Cartoons in the Suicide Forest
Leza Cantoral
Publisher: Journalstone (Bizarro Pulp Press)
Pub. Date: December 12, 2016
Rating: 4 out of 5 stars
Let's take a little test.
"I feel dazed and hollowed to my core like someone took a melon baller to my soul. I am awake and I want to see the tangerine dream bleeding on the trees outside. I rub my eyes and look around to my melting lashes at all the drunken looking babies glittering in yesterday's glamour, drool caked on their painted tips, eyeliner smudged over raccoon eyes. Party animals snoring off yesterday's cocaine apocalypse."
How does that make you feel?
Are the words still swarming in your brain overpowering the senses. Is your head in the sand trying to forget it? Do you feel suddenly depressed and don't know why. Or are you swooning with delight over the emotional beauty of the paragraph?
The correct answer is any of them or more.
Leza Cantoral swings a powerhouse of a pen, so to speak. The above paragraph is typical of her gift of description but it is also one of the milder ones I could present. Cartoons in the Suicide Forest is a collection of twelve short stories of intense emotions, vivid imagery interplay, and disturbing imagination switch between fairy tale innocence and physical/psychological horror.. Some read like nightmares and others like psychedelic trips. In fact, I suspect one possibly autobiographically based piece of fiction was a psychedelic trip. To say the author's stories are full of sexual tension is like saying a rattlesnake bite tickles a little.
The twelve stories vary in type but all are loaded with emotional intensity. They all have a certain bleakness disguised in sensational imagery yet hints at experiences we all may have had at one point or another.

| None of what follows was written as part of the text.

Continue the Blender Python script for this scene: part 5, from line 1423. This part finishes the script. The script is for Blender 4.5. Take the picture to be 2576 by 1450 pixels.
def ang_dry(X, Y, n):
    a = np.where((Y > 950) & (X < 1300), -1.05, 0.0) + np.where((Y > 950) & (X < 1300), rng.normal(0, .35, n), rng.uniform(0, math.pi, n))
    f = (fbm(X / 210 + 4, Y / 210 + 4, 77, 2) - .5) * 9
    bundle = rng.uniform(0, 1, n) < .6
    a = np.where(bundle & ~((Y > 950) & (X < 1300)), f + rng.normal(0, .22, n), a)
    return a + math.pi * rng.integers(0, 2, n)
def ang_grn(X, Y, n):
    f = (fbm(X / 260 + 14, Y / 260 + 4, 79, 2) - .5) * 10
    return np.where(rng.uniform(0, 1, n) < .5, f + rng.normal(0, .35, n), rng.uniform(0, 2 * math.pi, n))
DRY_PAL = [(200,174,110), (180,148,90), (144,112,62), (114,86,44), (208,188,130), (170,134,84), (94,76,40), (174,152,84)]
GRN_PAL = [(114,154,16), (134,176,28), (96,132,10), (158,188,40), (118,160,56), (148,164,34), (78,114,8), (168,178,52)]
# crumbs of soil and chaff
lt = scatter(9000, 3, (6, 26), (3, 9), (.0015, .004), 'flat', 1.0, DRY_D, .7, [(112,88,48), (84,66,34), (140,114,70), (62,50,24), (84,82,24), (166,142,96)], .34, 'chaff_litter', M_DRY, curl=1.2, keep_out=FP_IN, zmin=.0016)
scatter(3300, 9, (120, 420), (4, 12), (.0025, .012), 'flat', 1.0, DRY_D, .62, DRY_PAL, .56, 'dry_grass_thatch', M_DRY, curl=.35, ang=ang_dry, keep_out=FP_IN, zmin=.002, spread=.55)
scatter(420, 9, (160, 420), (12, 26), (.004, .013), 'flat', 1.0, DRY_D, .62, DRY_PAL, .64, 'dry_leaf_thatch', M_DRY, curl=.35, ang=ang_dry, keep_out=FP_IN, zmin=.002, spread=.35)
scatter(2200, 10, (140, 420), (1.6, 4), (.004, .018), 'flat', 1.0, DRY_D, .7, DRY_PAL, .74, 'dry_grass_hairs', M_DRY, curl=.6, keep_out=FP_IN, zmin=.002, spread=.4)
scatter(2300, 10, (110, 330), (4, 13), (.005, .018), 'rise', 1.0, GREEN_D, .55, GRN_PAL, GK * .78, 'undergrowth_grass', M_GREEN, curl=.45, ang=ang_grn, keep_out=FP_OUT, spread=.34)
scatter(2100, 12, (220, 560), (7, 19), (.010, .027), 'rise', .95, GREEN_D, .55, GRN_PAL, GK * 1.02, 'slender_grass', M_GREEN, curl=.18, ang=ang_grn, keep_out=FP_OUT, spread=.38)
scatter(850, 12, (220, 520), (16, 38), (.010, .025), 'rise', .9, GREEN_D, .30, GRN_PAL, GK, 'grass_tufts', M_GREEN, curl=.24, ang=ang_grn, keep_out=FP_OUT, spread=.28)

The title story is typical, a coming of age tale wrapped in a Freudian Grimm fantasy of gruesome proportions. "Siberian Honeymoon" is one of the more straightforward horror tales with a dystopic political theme and a feline bent. "Beast" is a version of Beauty and the Beast that you will not see remade by Disney. I'm not sure even Cocteau would have touched it. I must say I get a twisted kick out of "Green Lotus " as it satirizes the new age holistic fads that keep popping up.
And that is just the first four works. Every tale has its surprises. There is much of the fairy tale in her writing but used in a way you may of not imagined. "Star Power" combined sexual exploitation with a weird archtype fantasy of the inanimate becoming animated. The last work, "Planet Mermaid" Is a deconstruction of a Hans Christian Anderson story complete with intense violence and a science fiction lean. Then there is "Suicide Pigs." I do not recommend you read it but you will and you won't forget it.
Suicide seems to be a returning theme here. So is the first sexual experience and the physical changes in growing up. Some of this qualifies as body horror. All of it is surreal or borders on it. Like many of the Bizarro Pulp Press writers , Leza seems to be a poet trapped in prose, at least for the duration of this book. Something tells me her poetry rocks too. But for now, this short collection will probably have enough emotion and intensity to hold you for a little while.